Dans un décor presque irréel de par sa nudité, enfermant le spectateur dans l’absence de tout horizon et l’omniprésence de l’obscurité, évoluent Stéphane Facco et Agathe Molière. Deux comédiens pour quatre personnages, ainsi commence la « pulvérisation » des individus. Quatre existences très différentes s’expriment comme elles le peuvent sur le mode du monologue intérieur. Quatre existences qui ne se croisent jamais, ou si peu, le temps d’un jour et d’une nuit. Le cadre A gérant la sous-traitance d’une multinationale se réveille à Shangaï et s’endort à Lyon. A Bucarest, une mère de famille surmenée, ingénieure d’études et développement, se doit de « tendre vers l’excellence ».
A Dakar, le team leader d’une centrale d’appel tente encore de s’accrocher à Dieu. A Shangaï, une ouvrière partage son dortoir avec cinq autres adolescentes. Leurs points communs? Ils sont avant tout les étapes successives d’une production rationalisée. C’est de cette accumulation d’anonymes autour du sacro-saint produit qu’a germé Pulvérisés:
« L’idée de la pièce est née lors d’une visite en entreprise, dans le cadre d’une écriture en résidence. On me montrait un moteur, en m’expliquant que chacune de ses pièces venait d’un autre pays. J’ai poursuivi la construction de la pièce en m’inspirant de documentaires, notamment China blue, explique Alexandra Badea. J’ai voulu, sans tomber moi-même dans l’écriture documentaire, porter des paroles qui ne sont pas les miennes, qui ne sont pas entendues. »
Conséquences de ce système, ils partagent surtout une immense solitude, une immense lassitude. Exténués, au bord de la rupture, ils survivent entre contacts virtuels, gestes mécanisés et langage marketing.
Fragmentation et déshumanisation
Comment évoquer cette dislocation de l’être sans pathos ni trompette? La lecture proposée par Aurélia Guillet et Jacques Nichet semble à ce sujet un tour de force. En parfaite osmose avec la langue froide, rugueuse parfois, souvent prosaïque d’Alexandra Badea, les lumières, la musique, la scénographie, tout participe de cette fragmentation du personnage. Il n’est pas l’acteur, mais une photographie, une voix diffractée qui ne dit plus même « je ». Tout ici retire à l’homme sa place du monde. Dans la succession d’épisodes qui entrecroisent leur vie se déploie tout le vertige de notre ère, au point de laisser planer sur la salle un poids, un malaise. Car sur la scène comme face à elle, il n’y a pas de martyrs :
« Je ne voulais pas faire de mes personnages des victimes. S’ils subissent le système, ils en sont aussi complices », poursuit l’auteur. »Il y a bien sûr des oppresseurs et des opprimés, mais personne n’est tout l’un ou tout l’autre, ricoche Aurélia Guillet. En période de crise, il faut affronter, faire avec, et surtout ne pas se raconter de salades. C’est sortir de la plainte que de regarder les choses en face ».

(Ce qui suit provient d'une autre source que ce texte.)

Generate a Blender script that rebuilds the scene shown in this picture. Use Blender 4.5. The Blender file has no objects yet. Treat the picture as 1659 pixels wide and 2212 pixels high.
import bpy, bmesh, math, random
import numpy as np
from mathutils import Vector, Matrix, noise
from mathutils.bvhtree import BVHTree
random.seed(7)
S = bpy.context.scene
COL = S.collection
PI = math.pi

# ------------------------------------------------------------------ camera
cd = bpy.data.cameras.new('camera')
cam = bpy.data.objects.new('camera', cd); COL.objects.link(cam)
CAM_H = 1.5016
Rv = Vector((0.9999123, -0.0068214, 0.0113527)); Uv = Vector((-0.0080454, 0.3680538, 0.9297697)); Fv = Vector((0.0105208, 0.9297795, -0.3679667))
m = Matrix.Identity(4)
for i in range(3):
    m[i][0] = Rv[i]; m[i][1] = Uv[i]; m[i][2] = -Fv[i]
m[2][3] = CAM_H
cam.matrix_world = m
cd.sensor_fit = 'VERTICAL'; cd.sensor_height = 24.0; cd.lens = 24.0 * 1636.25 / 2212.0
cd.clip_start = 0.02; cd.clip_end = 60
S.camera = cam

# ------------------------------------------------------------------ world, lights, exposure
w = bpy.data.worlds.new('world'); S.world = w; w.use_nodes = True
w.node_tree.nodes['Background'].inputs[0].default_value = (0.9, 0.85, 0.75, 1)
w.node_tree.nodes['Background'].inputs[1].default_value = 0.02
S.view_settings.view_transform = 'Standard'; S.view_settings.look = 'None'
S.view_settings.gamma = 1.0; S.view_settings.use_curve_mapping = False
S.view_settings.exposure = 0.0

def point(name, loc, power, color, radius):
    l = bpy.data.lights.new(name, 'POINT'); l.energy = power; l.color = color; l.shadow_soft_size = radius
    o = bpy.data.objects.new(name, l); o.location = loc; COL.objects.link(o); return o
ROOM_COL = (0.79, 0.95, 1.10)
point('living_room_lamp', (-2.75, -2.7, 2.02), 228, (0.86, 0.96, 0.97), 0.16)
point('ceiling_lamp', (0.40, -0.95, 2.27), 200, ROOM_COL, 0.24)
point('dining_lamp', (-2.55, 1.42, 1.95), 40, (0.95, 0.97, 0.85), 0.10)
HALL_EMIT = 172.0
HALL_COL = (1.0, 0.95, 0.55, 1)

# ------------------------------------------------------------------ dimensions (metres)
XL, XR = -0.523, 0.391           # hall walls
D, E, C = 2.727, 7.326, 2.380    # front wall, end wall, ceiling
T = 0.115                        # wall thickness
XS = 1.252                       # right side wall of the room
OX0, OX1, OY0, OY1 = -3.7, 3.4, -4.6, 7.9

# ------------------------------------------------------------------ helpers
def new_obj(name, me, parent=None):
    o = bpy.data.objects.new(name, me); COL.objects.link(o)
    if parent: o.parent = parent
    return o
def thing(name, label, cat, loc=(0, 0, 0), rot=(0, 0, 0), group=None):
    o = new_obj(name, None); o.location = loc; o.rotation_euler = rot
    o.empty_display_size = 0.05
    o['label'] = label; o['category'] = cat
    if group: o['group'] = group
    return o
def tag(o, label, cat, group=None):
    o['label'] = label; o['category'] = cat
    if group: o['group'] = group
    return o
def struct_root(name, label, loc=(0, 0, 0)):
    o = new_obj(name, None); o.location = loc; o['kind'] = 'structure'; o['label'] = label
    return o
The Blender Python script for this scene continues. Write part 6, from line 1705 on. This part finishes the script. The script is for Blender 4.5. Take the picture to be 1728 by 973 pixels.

Il est certain que face à ce décor sans issue, il n’y a pas le choix. Nous sommes face à la réalité dans son aspect le plus pesamment anguleux. C’est là toute la force de cette création. Kafka écrivait qu’un livre « doit être la hache qui brise la mer gelée en nous ». Pulvérisés, qui porte son titre à merveille, est une hache incroyablement efficace. N’en déplaise aux Candide, qui aimeraient encore se dire que tout va bien dans le meilleur des mondes, avant l’aliénation reste la prise de conscience.